The Pittsburgh Post-Gazette reports this morning on the continued strain that high unemployment is putting on the safety net in Pennsylvania.

There are 1.8 million people in Pennsylvania so short of cash that they qualify for food stamps. That translates to 14.4 percent of the state's population receiving at least part of their food budget from the Supplemental Nutrition Assistance Program.

The slow economic recovery from the Great Recession is not yet translating into personal recoveries...

Pennsylvania does not keep unemployment trend records on a month-by-month basis but in the fourth quarter of 2011, 33 percent of the state's unemployed had been out of work for more than six months and the state's labor force participation rate was 62.8 percent, lower than in the fourth quarter of any of the previous three years...

When Just Harvest advertised a part-time job paying $12 an hour to help people apply for food stamps, the agency was inundated with applications — including people with doctorates seeking a job that just required some education past high school.

Laura Tobin Goddard, executive director of the Pennsylvania Hunger Action Center in Enola, Cumberland County, said food pantries around Harrisburg are still reporting seeing a lot of new faces even 2 1/2 years after the recovery began.

Her agency, which is also a nonprofit that helps people access government programs and directs them to food pantries, received 500 calls in 2007 from people seeking assistance. Now it receives 100 calls a month.

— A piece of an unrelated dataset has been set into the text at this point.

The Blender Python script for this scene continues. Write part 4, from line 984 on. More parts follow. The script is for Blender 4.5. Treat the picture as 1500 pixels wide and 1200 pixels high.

Those of you betting that 2012 will mark the year the housing market in Pennsylvania came roaring back need to pay up. The Pocono Record reports on the percentage of borrowers that owe more on their homes than those homes are worth if they were put up for sale.

Almost half the homes in Monroe County are worth less than what homeowners owe on their mortgages, according to a recent study.

That's the highest "underwater" rate in the state, according to data from RealtyTrac.

The data show nearly one-third of all Monroe County homes are seriously underwater. That's where borrowers owe at least 25 percent more on their mortgages than their property is worth...

By comparison, about 27 percent of homeowners across the state are, on average, underwater.